Greggs: warns on profits as it pegs prices

Newcastle upon Tyne / UK. (ps) Greggs PLC is the United Kingdom´s leading bakery retailer, specialising in sandwiches, savouries and other baker-fresh food on the go. It has almost 1’400 retail outlets throughout the UK, trading under the Greggs and Bakers Oven brands. The Board of Greggs PLC reports on performance in the first 16 weeks of the Company´s 28-week second half, covering the period to 04 October 2008.

Sales

Total sales over the 16 weeks as a whole increased by 6,7 percent, including like-for-like growth of 3,9 percent. After the like-for-like rise of 5,8 percent in the first six weeks, sales growth slowed over the following seven weeks before recovering more recently. The period of slower growth reflected the extremely poor weather throughout August and early September, compared with much more favourable conditions in 2007. Since mid-September the company has enjoyed an encouraging sales trend, with like-for-sales in the three weeks to 04 October growing by 5,7 percent, despite comparison with a period of strong performance last year.

In spite of the increasing pressure on household budgets Greggs has seen only modest erosion of customer numbers and transaction values. The latest phase of its marketing campaign is under way, with TV advertisements emphasising the quality as well as the affordability of our products.

Operating profit

The substantial year-on-year increases in energy and ingredient costs noted in Greggs previous statements continued to be a significant challenge in the period. The full impact of these cost increases was not passed on in full to its customers as the company sought to reinforce its value for money positioning by absorbing short term margin impact.

Greggs is now reaching the anniversary of the first of the very substantial cost increases that started in 2007, and is seeing a stabilisation of the prices of many major ingredients and reductions in some areas including vegetable oils and vehicle fuel. This, combined with tightened control of operating costs, promises a more positive outlook for operating margins in the final 12 weeks of the year.

As a consequence of the period of slower sales growth and temporary margin impact from higher costs the company is reducing its expectations of operating profit for the current financial year by some three million GBP. The final outcome for the year will clearly depend on trading during the weeks ahead, however Greggs believes that its budget for the remaining part of the year is achievable.

Expansion and investment

The company has opened 53 new shops in the year to date and closed 22, giving a net addition of 31 units and a total of 1’399 today. Greggs is on track to achieve its target of adding at least 40 net new shops over the year as a whole.

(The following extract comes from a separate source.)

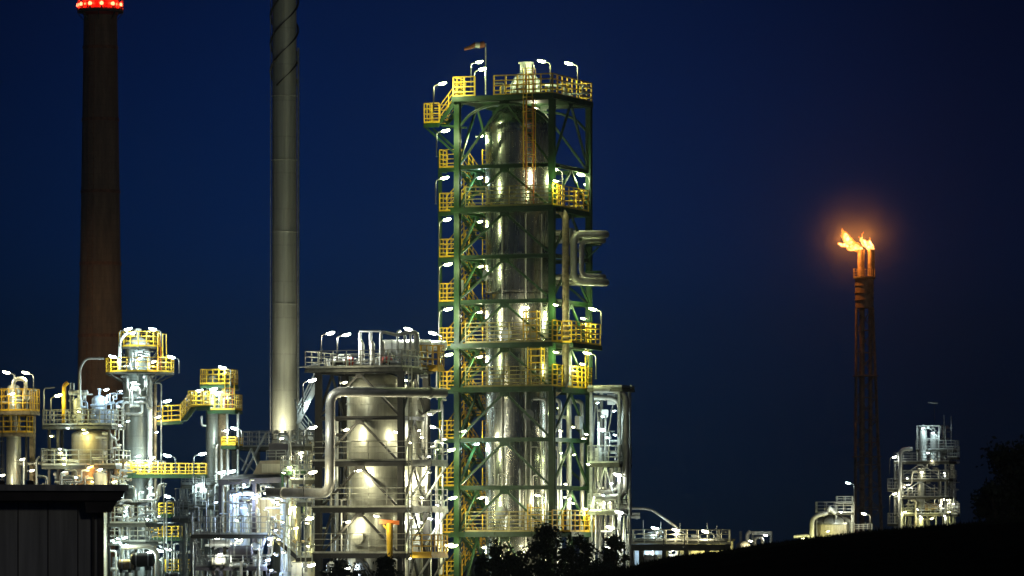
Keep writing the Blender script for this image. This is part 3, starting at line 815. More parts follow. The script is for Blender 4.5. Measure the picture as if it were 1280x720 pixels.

In the current economic environment the company considers it prudent to lower its total capital expenditure and now expect to invest some 36 million GBP in the business over the year as a whole, as opposed to the 40 million GBP previously indicated. This includes Greggs major investment in its new bakery in Manchester. The plant is nearing completion and will commence full production during the first half of 2009, providing the company with additional capacity to support its continued expansion (source).